What to work on: Set all the material down again unchanged, without the pictures.

Stored data:
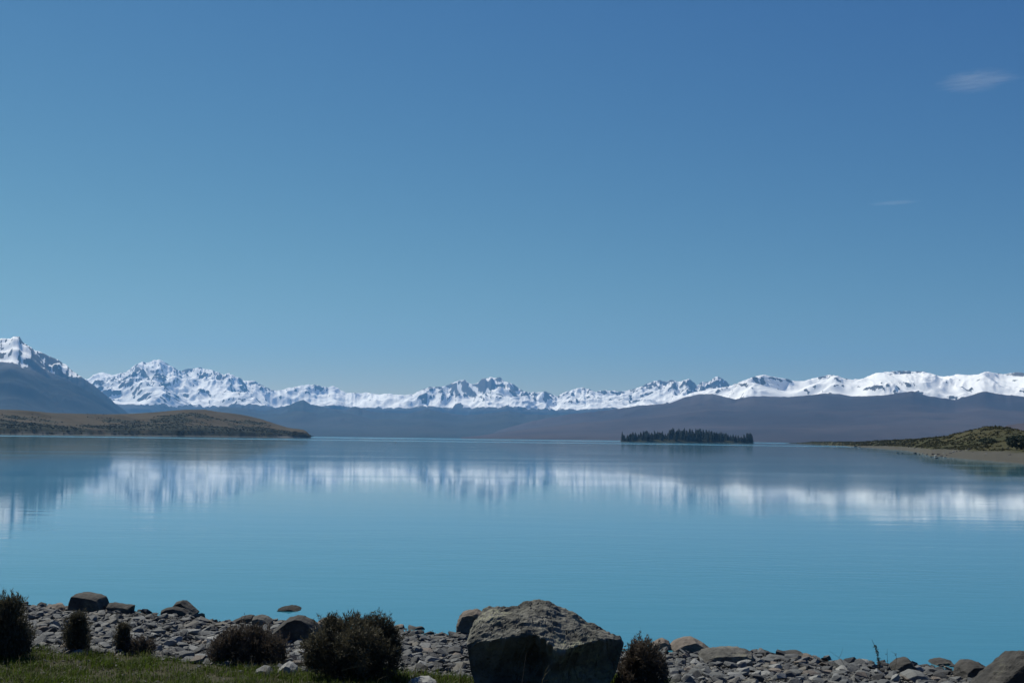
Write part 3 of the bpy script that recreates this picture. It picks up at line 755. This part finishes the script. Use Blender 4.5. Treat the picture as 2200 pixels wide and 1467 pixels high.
K = np.array([[list(v) for v in r_] for r_ in ring])
NV = 150
seg = np.linspace(0, 7, NV); i0 = np.minimum(seg.astype(int), 6); fr = (seg - i0)[None, :, None]
P = K[:, i0] * (1 - fr) + K[:, i0 + 1] * fr
for a_ in range(3):                                   # soften corners a little
    P[:, 1:-1] = 0.25 * P[:, :-2] + 0.5 * P[:, 1:-1] + 0.25 * P[:, 2:]
du = np.gradient(P, axis=0); dv = np.gradient(P, axis=1)
nn = np.cross(du, dv); nn /= np.linalg.norm(nn, axis=2, keepdims=True) + 1e-9
x_, y_, z_ = P[..., 0], P[..., 1], P[..., 2]
q1, q2 = x_ * 2.2 + y_ * 0.6, y_ * 2.4 + z_ * 2.2
D = 0.07 * fbm(q1 * 0.55, q2 * 0.55, 2, 561) + 0.045 * fbm(q1, q2, 3, 501) + 0.03 * (ridged(q1 * 1.6 + 3, q2 * 2.4, 4, 511) - 0.5) + 0.014 * fbm(q1 * 6, q2 * 6, 4, 521)
lay = q2 * 2.6 + q1 * 0.9 + 0.8 * fbm(q1 * 1.3, q2 * 1.3, 3, 531)       # broken layers: small ledges and cracks
D += 0.024 * (sstep(0.0, 0.85, lay % 1.0) - sstep(0.85, 1.0, lay % 1.0) - 0.5) * (0.4 + 0.6 * (fbm(q1 * 0.9, q2 * 0.9, 2, 541) > -0.05))
crk = np.abs(perlin(q1 * 1.7 + q2 * 1.1, q2 * 1.6 - q1 * 0.9, 551)) + 0.5 * np.clip(perlin(q1 * 0.8, q2 * 0.8, 552), 0, 1)
D -= 0.022 * (1 - sstep(0.0, 0.05, crk))
fade = np.minimum(1, np.minimum(np.arange(NU), NU - 1 - np.arange(NU)) / 6.0)[:, None]
P = P + nn * (D * fade)[..., None] * (1 if nn[NU // 2, NV // 2, 2] > 0 else -1)
org = np.array([P[..., 0].mean(), P[..., 1].mean(), float(ground(P[..., 0].mean(), YF))])
Vb = (P - org).reshape(-1, 3); Fb = grid_faces(NU, NV)
capL = np.array([[k_, k_ + 1, NV - 2 - k_, NV - 1 - k_] for k_ in range(NV // 2 - 1)])
capR = (capL + (NU - 1) * NV)[:, ::-1]
Fb = np.concatenate([Fb, capL, capR])
me = make_mesh('huge_boulder', Vb, Fb, False, [M['boulder']])
bm = bmesh.new(); bm.from_mesh(me); bmesh.ops.recalc_face_normals(bm, faces=bm.faces); bm.to_mesh(me); bm.free()
tag(link('huge_boulder', me, None, Vector(org)), 'huge lichened boulder with sloping top and dark undercut front', 'boulder')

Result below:
Write part 3 of the bpy script that recreates this picture. It picks up at line 755. This part finishes the script. Use Blender 4.5. Treat the picture as 2200 pixels wide and 1467 pixels high.
K = np.array([[list(v) for v in r_] for r_ in ring])
NV = 150
seg = np.linspace(0, 7, NV); i0 = np.minimum(seg.astype(int), 6); fr = (seg - i0)[None, :, None]
P = K[:, i0] * (1 - fr) + K[:, i0 + 1] * fr
for a_ in range(3):                                   # soften corners a little
    P[:, 1:-1] = 0.25 * P[:, :-2] + 0.5 * P[:, 1:-1] + 0.25 * P[:, 2:]
du = np.gradient(P, axis=0); dv = np.gradient(P, axis=1)
nn = np.cross(du, dv); nn /= np.linalg.norm(nn, axis=2, keepdims=True) + 1e-9
x_, y_, z_ = P[..., 0], P[..., 1], P[..., 2]
q1, q2 = x_ * 2.2 + y_ * 0.6, y_ * 2.4 + z_ * 2.2
D = 0.07 * fbm(q1 * 0.55, q2 * 0.55, 2, 561) + 0.045 * fbm(q1, q2, 3, 501) + 0.03 * (ridged(q1 * 1.6 + 3, q2 * 2.4, 4, 511) - 0.5) + 0.014 * fbm(q1 * 6, q2 * 6, 4, 521)
lay = q2 * 2.6 + q1 * 0.9 + 0.8 * fbm(q1 * 1.3, q2 * 1.3, 3, 531)       # broken layers: small ledges and cracks
D += 0.024 * (sstep(0.0, 0.85, lay % 1.0) - sstep(0.85, 1.0, lay % 1.0) - 0.5) * (0.4 + 0.6 * (fbm(q1 * 0.9, q2 * 0.9, 2, 541) > -0.05))
crk = np.abs(perlin(q1 * 1.7 + q2 * 1.1, q2 * 1.6 - q1 * 0.9, 551)) + 0.5 * np.clip(perlin(q1 * 0.8, q2 * 0.8, 552), 0, 1)
D -= 0.022 * (1 - sstep(0.0, 0.05, crk))
fade = np.minimum(1, np.minimum(np.arange(NU), NU - 1 - np.arange(NU)) / 6.0)[:, None]
P = P + nn * (D * fade)[..., None] * (1 if nn[NU // 2, NV // 2, 2] > 0 else -1)
org = np.array([P[..., 0].mean(), P[..., 1].mean(), float(ground(P[..., 0].mean(), YF))])
Vb = (P - org).reshape(-1, 3); Fb = grid_faces(NU, NV)
capL = np.array([[k_, k_ + 1, NV - 2 - k_, NV - 1 - k_] for k_ in range(NV // 2 - 1)])
capR = (capL + (NU - 1) * NV)[:, ::-1]
Fb = np.concatenate([Fb, capL, capR])
me = make_mesh('huge_boulder', Vb, Fb, False, [M['boulder']])
bm = bmesh.new(); bm.from_mesh(me); bmesh.ops.recalc_face_normals(bm, faces=bm.faces); bm.to_mesh(me); bm.free()
tag(link('huge_boulder', me, None, Vector(org)), 'huge lichened boulder with sloping top and dark undercut front', 'boulder')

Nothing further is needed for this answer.